- TASK GOAL
Copy out each line exactly; pictures stay out of the copy.

- GIVEN INFORMATION
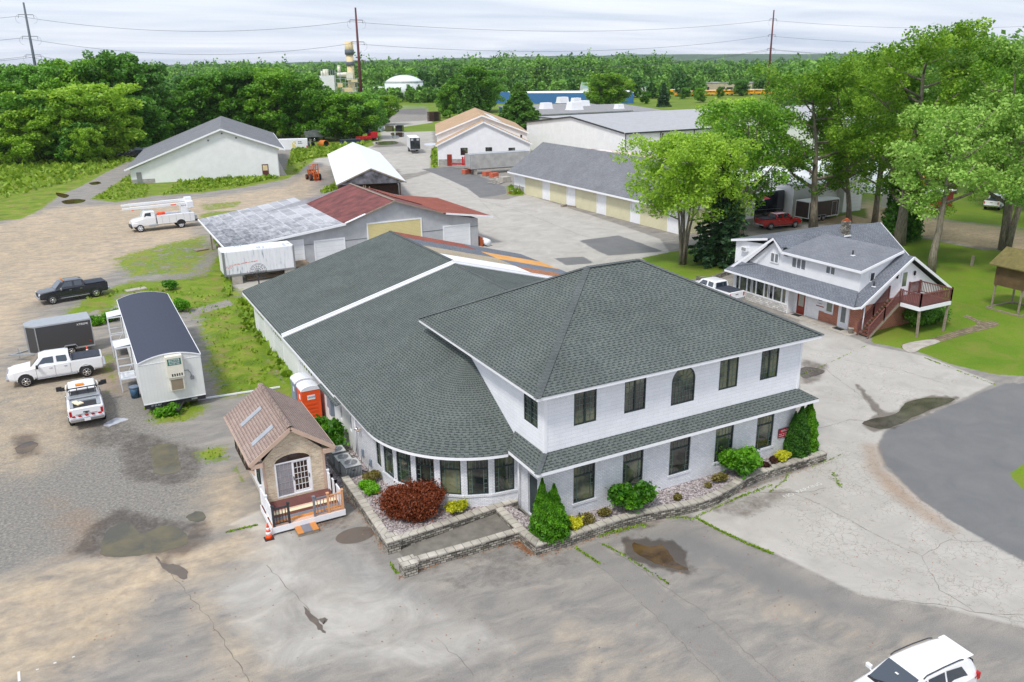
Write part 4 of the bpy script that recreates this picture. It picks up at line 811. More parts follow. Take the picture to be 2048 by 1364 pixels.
# ---------------------------------------------------------------- retaining walls, planter beds, ramp
def block_run(name, label, pts, th, h, capo=.03, closed=False, base=0.0, group=None):
    R = thing(name, label, 'wall', (pts[0][0], pts[0][1], 0), group=group); n = len(pts)
    P = [V3(*p) for p in pts]; inn = []
    for i, p in enumerate(P):
        d0 = P[i]-P[i-1] if i else P[1]-P[0]; d1 = P[i+1]-P[i] if i < n-1 else d0
        d0 = d0/np.linalg.norm(d0); d1 = d1/np.linalg.norm(d1); t = d0+d1; t /= np.linalg.norm(t); nn = V3(-t[1], t[0]); k = 1/max(.35, (nn@V3(-d0[1], d0[0])))
        inn.append((nn, k))
    def off(i, o): q = P[i]+inn[i][0]*inn[i][1]*o; return (q[0], q[1])
    m = MB(); c = MB(); L = 0
    for i in range(n-1):
        hh = h if not isinstance(h, list) else h[i]; h2 = h if not isinstance(h, list) else h[i+1]
        a, b, a2, b2 = off(i, 0), off(i+1, 0), off(i, th), off(i+1, th); l = np.linalg.norm(P[i+1]-P[i])
        uv = [(L, 0), (L+l, 0), (L+l, h2), (L, hh)]
        m.add([(*a, 0), (*b, 0), (*b, h2-.07), (*a, hh-.07)], [[0, 1, 2, 3]], 0, [uv]); m.add([(*b2, 0), (*a2, 0), (*a2, hh-.07), (*b2, h2-.07)], [[0, 1, 2, 3]], 0, [uv])
        if i == 0: m.add([(*a2, 0), (*a, 0), (*a, hh-.07), (*a2, hh-.07)], [[0, 1, 2, 3]])
        if i == n-2: m.add([(*b, 0), (*b2, 0), (*b2, h2-.07), (*b, h2-.07)], [[0, 1, 2, 3]])
        ao, bo, ai, bi = off(i, -capo), off(i+1, -capo), off(i, th+capo), off(i+1, th+capo)
        vs = [(*ao, hh-.07), (*bo, h2-.07), (*bi, h2-.07), (*ai, hh-.07), (*ao, hh), (*bo, h2), (*bi, h2), (*ai, hh)]
        cu = [(L, 0.05), (L+l, 0.05), (L+l, .5), (L, .5)]
        c.add(vs, [[4, 5, 6, 7], [0, 1, 5, 4], [2, 3, 7, 6], [1, 2, 6, 5], [3, 0, 4, 7]], 0, [cu, cu, cu, cu, cu]); L += l
    m.build('block_face', 'retaining_block', R, True); c.build('cap_stone', 'cap_stone', R, True)
    return R
fw = [(15.82, 31.9), (15.80, 29.4), (15.91, 27.89), (16.8, 27.86), (17.84, 27.84), (19.05, 27.86), (20.4, 27.88), (21.6, 27.80), (22.7, 27.62), (23.8, 27.42), (24.9, 27.30), (26.0, 27.38), (27.13, 27.62), (28.5, 28.02), (29.5, 28.12), (31.0, 28.10), (32.6, 28.07), (34.34, 28.05)]
block_run('retaining_wall', 'long curving grey block retaining wall with stone caps in front of the office windows', fw, .34, .52)
o = MB().add([(p[0], p[1]+.2, .44) for p in fw[2:]]+[(34.2, 29.3, .44), (17.1, 29.3, .44), (16.6, 31.8, .44), (16.0, 31.8, .44)], [list(range(len(fw)-2+4))]).build('gravel_bed', 'stone_mulch'); tag(o, kind='structure')
block_run('retaining_wall', 'grey block planter wall round the red maple bed with a corner pillar', [(10.25, 38.4), (10.21, 34.5), (10.16, 31.33), (13.5, 31.5), (17.2, 31.75)], .34, .55)
block_run('retaining_wall', 'low grey block wall along the outer side of the entrance ramp ending in a square pillar', [(10.75, 29.45), (13.2, 29.35), (15.8, 29.32)], .3, .5)
for x, y, h, lab in ((10.42, 29.45, .62, 'outer square block pillar at the foot of the entrance ramp'), (10.42, 31.5, .66, 'inner square block pillar at the corner of the red maple bed')):
    R = thing('pillar', lab, 'pillar', (x, y, 0)); m = MB(); m.box((0, 0, h/2-.05), (.62, .62, h-.1)); m.build('block_face', 'retaining_block', R); m = MB(); m.box((0, 0, h-.05), (.72, .72, .1)); m.build('cap_stone', 'cap_stone', R, bevel=.01)
bed = [(10.45, 38.2), (10.4, 31.6), (13.5, 31.75), (17.1, 31.95)]+[(17.16+5.05*cos(t), 37+5.05*sin(t)) for t in np.linspace(1.5*pi, pi, 8)]+[(12.1, 38.3)]
o = MB().add([(x, y, .46) for x, y in bed], [list(range(len(bed)))]).build('gravel_bed', 'stone_mulch'); tag(o, kind='structure')
o = MB().add([(9.9, 38.4, .02), (12.06, 38.4, .02), (12.06, 43.5, .02), (10.2, 43.5, .02)], [[0, 1, 2, 3]]).build('gravel_bed', 'stone_mulch'); tag(o, kind='structure')
m = MB(); m.add([(10.75, 29.7, .02), (17.1, 29.7, .28), (17.1, 31.75, .28), (10.6, 31.3, .02), (17.16, 29.3, .30), (15.9, 29.6, .26)], [[0, 1, 2, 3]]); m.bb(15.95, 17.1, 29.3, 31.7, .2, .29)
tag(m.build('ramp_path', 'dark_concrete'), kind='structure')
m = MB(); m.box((16.7, 30.95, .31), (.55, .9, .03)); tag(m.build('door_mat', 'mat_black'), 'black door mat on the landing before the dark entrance door', 'mat')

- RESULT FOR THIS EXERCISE
Write part 4 of the bpy script that recreates this picture. It picks up at line 811. More parts follow. Take the picture to be 2048 by 1364 pixels.
# ---------------------------------------------------------------- retaining walls, planter beds, ramp
def block_run(name, label, pts, th, h, capo=.03, closed=False, base=0.0, group=None):
    R = thing(name, label, 'wall', (pts[0][0], pts[0][1], 0), group=group); n = len(pts)
    P = [V3(*p) for p in pts]; inn = []
    for i, p in enumerate(P):
        d0 = P[i]-P[i-1] if i else P[1]-P[0]; d1 = P[i+1]-P[i] if i < n-1 else d0
        d0 = d0/np.linalg.norm(d0); d1 = d1/np.linalg.norm(d1); t = d0+d1; t /= np.linalg.norm(t); nn = V3(-t[1], t[0]); k = 1/max(.35, (nn@V3(-d0[1], d0[0])))
        inn.append((nn, k))
    def off(i, o): q = P[i]+inn[i][0]*inn[i][1]*o; return (q[0], q[1])
    m = MB(); c = MB(); L = 0
    for i in range(n-1):
        hh = h if not isinstance(h, list) else h[i]; h2 = h if not isinstance(h, list) else h[i+1]
        a, b, a2, b2 = off(i, 0), off(i+1, 0), off(i, th), off(i+1, th); l = np.linalg.norm(P[i+1]-P[i])
        uv = [(L, 0), (L+l, 0), (L+l, h2), (L, hh)]
        m.add([(*a, 0), (*b, 0), (*b, h2-.07), (*a, hh-.07)], [[0, 1, 2, 3]], 0, [uv]); m.add([(*b2, 0), (*a2, 0), (*a2, hh-.07), (*b2, h2-.07)], [[0, 1, 2, 3]], 0, [uv])
        if i == 0: m.add([(*a2, 0), (*a, 0), (*a, hh-.07), (*a2, hh-.07)], [[0, 1, 2, 3]])
        if i == n-2: m.add([(*b, 0), (*b2, 0), (*b2, h2-.07), (*b, h2-.07)], [[0, 1, 2, 3]])
        ao, bo, ai, bi = off(i, -capo), off(i+1, -capo), off(i, th+capo), off(i+1, th+capo)
        vs = [(*ao, hh-.07), (*bo, h2-.07), (*bi, h2-.07), (*ai, hh-.07), (*ao, hh), (*bo, h2), (*bi, h2), (*ai, hh)]
        cu = [(L, 0.05), (L+l, 0.05), (L+l, .5), (L, .5)]
        c.add(vs, [[4, 5, 6, 7], [0, 1, 5, 4], [2, 3, 7, 6], [1, 2, 6, 5], [3, 0, 4, 7]], 0, [cu, cu, cu, cu, cu]); L += l
    m.build('block_face', 'retaining_block', R, True); c.build('cap_stone', 'cap_stone', R, True)
    return R
fw = [(15.82, 31.9), (15.80, 29.4), (15.91, 27.89), (16.8, 27.86), (17.84, 27.84), (19.05, 27.86), (20.4, 27.88), (21.6, 27.80), (22.7, 27.62), (23.8, 27.42), (24.9, 27.30), (26.0, 27.38), (27.13, 27.62), (28.5, 28.02), (29.5, 28.12), (31.0, 28.10), (32.6, 28.07), (34.34, 28.05)]
block_run('retaining_wall', 'long curving grey block retaining wall with stone caps in front of the office windows', fw, .34, .52)
o = MB().add([(p[0], p[1]+.2, .44) for p in fw[2:]]+[(34.2, 29.3, .44), (17.1, 29.3, .44), (16.6, 31.8, .44), (16.0, 31.8, .44)], [list(range(len(fw)-2+4))]).build('gravel_bed', 'stone_mulch'); tag(o, kind='structure')
block_run('retaining_wall', 'grey block planter wall round the red maple bed with a corner pillar', [(10.25, 38.4), (10.21, 34.5), (10.16, 31.33), (13.5, 31.5), (17.2, 31.75)], .34, .55)
block_run('retaining_wall', 'low grey block wall along the outer side of the entrance ramp ending in a square pillar', [(10.75, 29.45), (13.2, 29.35), (15.8, 29.32)], .3, .5)
for x, y, h, lab in ((10.42, 29.45, .62, 'outer square block pillar at the foot of the entrance ramp'), (10.42, 31.5, .66, 'inner square block pillar at the corner of the red maple bed')):
    R = thing('pillar', lab, 'pillar', (x, y, 0)); m = MB(); m.box((0, 0, h/2-.05), (.62, .62, h-.1)); m.build('block_face', 'retaining_block', R); m = MB(); m.box((0, 0, h-.05), (.72, .72, .1)); m.build('cap_stone', 'cap_stone', R, bevel=.01)
bed = [(10.45, 38.2), (10.4, 31.6), (13.5, 31.75), (17.1, 31.95)]+[(17.16+5.05*cos(t), 37+5.05*sin(t)) for t in np.linspace(1.5*pi, pi, 8)]+[(12.1, 38.3)]
o = MB().add([(x, y, .46) for x, y in bed], [list(range(len(bed)))]).build('gravel_bed', 'stone_mulch'); tag(o, kind='structure')
o = MB().add([(9.9, 38.4, .02), (12.06, 38.4, .02), (12.06, 43.5, .02), (10.2, 43.5, .02)], [[0, 1, 2, 3]]).build('gravel_bed', 'stone_mulch'); tag(o, kind='structure')
m = MB(); m.add([(10.75, 29.7, .02), (17.1, 29.7, .28), (17.1, 31.75, .28), (10.6, 31.3, .02), (17.16, 29.3, .30), (15.9, 29.6, .26)], [[0, 1, 2, 3]]); m.bb(15.95, 17.1, 29.3, 31.7, .2, .29)
tag(m.build('ramp_path', 'dark_concrete'), kind='structure')
m = MB(); m.box((16.7, 30.95, .31), (.55, .9, .03)); tag(m.build('door_mat', 'mat_black'), 'black door mat on the landing before the dark entrance door', 'mat')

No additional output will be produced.